To do => The data below should be restated word for word, with every picture omitted.

Recorded data =>
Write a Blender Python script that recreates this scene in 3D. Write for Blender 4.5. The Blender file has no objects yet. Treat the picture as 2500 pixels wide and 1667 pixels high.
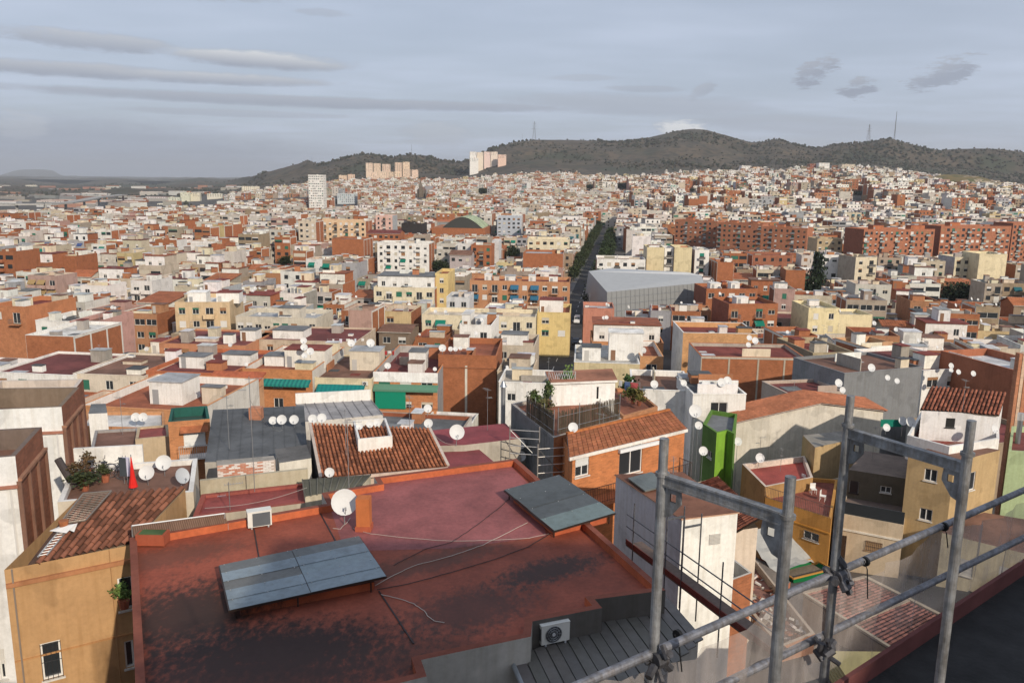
import bpy, math, random
import numpy as np
from mathutils import Vector, Matrix
R = math.radians
S = bpy.context.scene
COL = S.collection
rnd = random.Random(7)

# ------------------------------------------------------------------ camera, sky, sun, exposure
F = 2018.0; ZC = 42.0; PITCH = R(11.1); ROLL = R(0.7)        # focal length in photo pixels, eye height over the plain
cam = bpy.data.objects.new('camera', bpy.data.cameras.new('camera')); COL.objects.link(cam)
cam.data.sensor_width = 22.3; cam.data.lens = F / 2500 * 22.3
cam.data.clip_start = 0.05; cam.data.clip_end = 60000
cam.location = (0, 0, ZC)
cam.rotation_euler = (Matrix.Rotation(math.pi / 2 - PITCH, 3, 'X') @ Matrix.Rotation(ROLL, 3, 'Z')).to_euler()
S.camera = cam
SUN_EL = R(27); SUN_DIR = Vector((0.52, -0.854, 0)).normalized()   # towards the sun, behind the camera and to the right
S.view_settings.view_transform = 'Standard'; S.view_settings.look = 'None'
S.view_settings.exposure = -0.34; S.view_settings.gamma = 1.0; S.view_settings.use_curve_mapping = False
S.cycles.use_denoising = True
S.cycles.max_bounces = 5; S.cycles.diffuse_bounces = 2; S.cycles.glossy_bounces = 2
S.cycles.transparent_max_bounces = 12; S.cycles.volume_bounces = 0
S.cycles.use_adaptive_sampling = True; S.cycles.adaptive_threshold = 0.015

def nd(nt, t, **kw):
    n = nt.nodes.new('ShaderNode' + t)
    for k, v in kw.items():
        if k == 'ins':
            for kk, vv in v.items(): n.inputs[kk].default_value = vv
        else: setattr(n, k, v)
    return n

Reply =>
Write a Blender Python script that recreates this scene in 3D. Write for Blender 4.5. The Blender file has no objects yet. Treat the picture as 2500 pixels wide and 1667 pixels high.
import bpy, math, random
import numpy as np
from mathutils import Vector, Matrix
R = math.radians
S = bpy.context.scene
COL = S.collection
rnd = random.Random(7)

# ------------------------------------------------------------------ camera, sky, sun, exposure
F = 2018.0; ZC = 42.0; PITCH = R(11.1); ROLL = R(0.7)        # focal length in photo pixels, eye height over the plain
cam = bpy.data.objects.new('camera', bpy.data.cameras.new('camera')); COL.objects.link(cam)
cam.data.sensor_width = 22.3; cam.data.lens = F / 2500 * 22.3
cam.data.clip_start = 0.05; cam.data.clip_end = 60000
cam.location = (0, 0, ZC)
cam.rotation_euler = (Matrix.Rotation(math.pi / 2 - PITCH, 3, 'X') @ Matrix.Rotation(ROLL, 3, 'Z')).to_euler()
S.camera = cam
SUN_EL = R(27); SUN_DIR = Vector((0.52, -0.854, 0)).normalized()   # towards the sun, behind the camera and to the right
S.view_settings.view_transform = 'Standard'; S.view_settings.look = 'None'
S.view_settings.exposure = -0.34; S.view_settings.gamma = 1.0; S.view_settings.use_curve_mapping = False
S.cycles.use_denoising = True
S.cycles.max_bounces = 5; S.cycles.diffuse_bounces = 2; S.cycles.glossy_bounces = 2
S.cycles.transparent_max_bounces = 12; S.cycles.volume_bounces = 0
S.cycles.use_adaptive_sampling = True; S.cycles.adaptive_threshold = 0.015

def nd(nt, t, **kw):
    n = nt.nodes.new('ShaderNode' + t)
    for k, v in kw.items():
        if k == 'ins':
            for kk, vv in v.items(): n.inputs[kk].default_value = vv
        else: setattr(n, k, v)
    return n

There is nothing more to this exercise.